Georgia Bass Nation Top Six At Lake Lanier

Unfortunately, my biggest catch at Lanier in the Georgia Bass Nation Top Six last week was a cold that just won’t seem to go away. In five days on the water the weather went from windy and cool to pouring rain to very cold with strong winds. And fishing was tough.

I met fellow club and team member Dan Phillips at the ramp Wednesday morning after camping out the night before in my van. We stood around for more than an hour waiting to register the team, then went fishing. The wind blew and it was cool all day.

Dan showed me a good hump in the mouth of Wahoo
Creek he liked to fish but we got no bites there. By 3:00 PM we had fished many places we both liked, working down the lake to Browns Bridge. As we fished around a shallow secondary point I noticed some rocks out in 12 to 14 feet of water. They showed up on my Humminbird 360 Scan depthfinder.

A cast to them with a jig and pig produced a three pound spotted bass, our first keeper of the day. I went looking for similar places and a nearby point with rocks at a similar depth produced another keeper. By then it was time to head back to the ramp. I hoped I had found a little pattern that would work in the tournament.

Thursday morning was cooler and foggy. I launched alone and started fishing up the river, finding it very muddy not far about Clarks Bridge. One small creek was full of shad flipping on the surface but all
I caught there was a 13-inch spot, too small to keep, that hit a spinnerbait.

Fishing around another small creek up the river I cast a jig and pig to some brush out in front of a dock and caught a 15-inch keeper spotted bass. A little further another one that size hit the jig in a tree top, then I caught a two-pound largemouth beside a shallow dock on a shaky head worm. By then it was time to head in to get ready to go to the meeting to draw partners.

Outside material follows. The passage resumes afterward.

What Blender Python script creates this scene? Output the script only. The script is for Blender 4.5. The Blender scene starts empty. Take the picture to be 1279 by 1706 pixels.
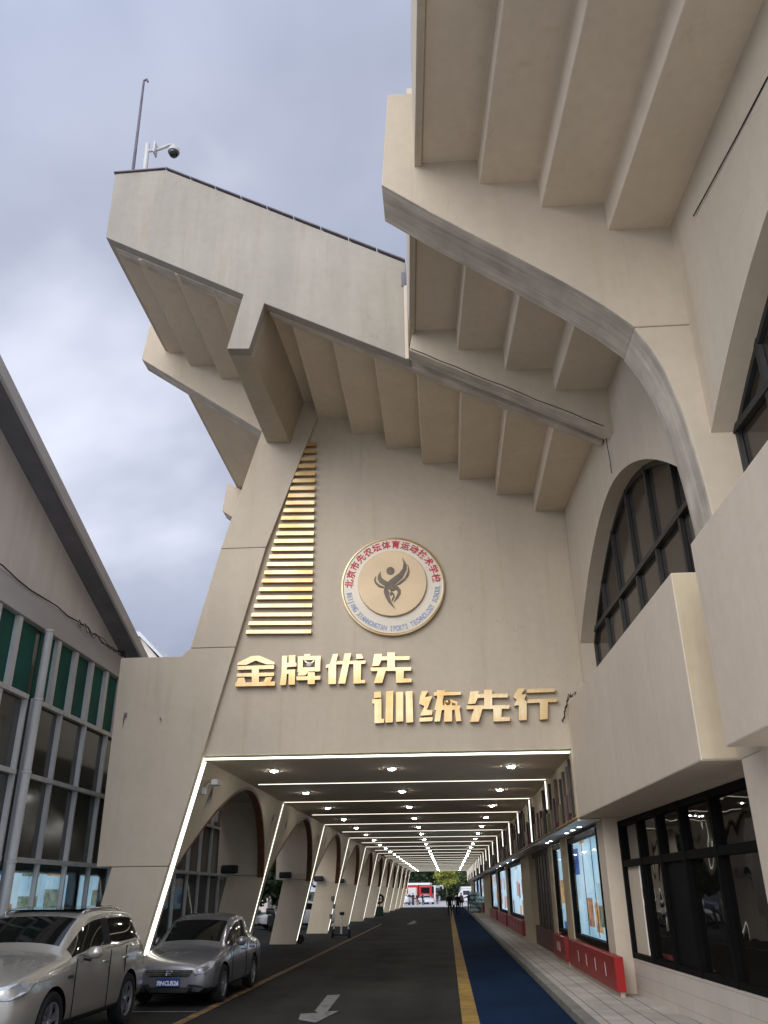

I drew boat #11 out of 77 meaning I would go out near the first on Friday morning but near the end on Saturday. Order of take-off is reversed on the second day. My first day partner was a first time Top Six fisherman from Clayton County and my second day partner was from north Georgia. I had met him and been on a state team with him in the past.

That night my chest started feeling congested but the next morning I was ok. I met my partner early since we were going out early and there were also 40 boats in the College division fishing and I was afraid it would take a long time to launch.

I should not have worried. We were in the boat ready to go by 6:45, expecting to take off around 7:25. Due to a fog delay we finally blasted off at 9:38! We ran 15 minutes to the two points where I had caught fish on Wednesday but got no bites. That was the pattern.

At noon I finally caught a keeper, and my partner lost a nice bass that hit a topwater plug. At two o’clock we decided to go back up river to Wahoo Creek since he had caught some fish there, and I got my second keeper on the hump Dan had showed me. We stayed in that creek the rest of the day and my partner broke his line on one big fish and landed a three-pound spot, but I never hooked another one.

Saturday morning I woke to rain drumming on the van roof. We took off on time and my partner and I decided to make the short trip to Wahoo Creek and stay there all day since he liked to fish it. The first stop on the hump Dan had showed me produced a three-pound spot for me on a spinnerbait.

My partner caught a keeper spot on a nearby point, and I landed three more keepers on a jig and pig on rocky banks by noon, but neither of us hooked a fish the last three hours we had to fish. I came in 32 out of 77 boaters with six weighing 11.47 pounds, not as good as had hoped. It took ten bass weighing 21.44 pounds to win.

The only bad thing I saw with the pro-am format that I had been worried about was some of the boaters bragging that their no-boaters did not catch a keeper all day. That was stupid. Boaters did not compete with no boaters and I wanted my no boaters to do good each day.

Sunday morning I met “Lanier Jim” at a ramp. He spent about an hour on the water fine tuning my deptfinders, making them show much better results. The wind was howling and it was very cold. I was glad he did it quickly. By the time I got home that afternoon my chest was very congested and I had a runny nose, that is still bothering me on Friday!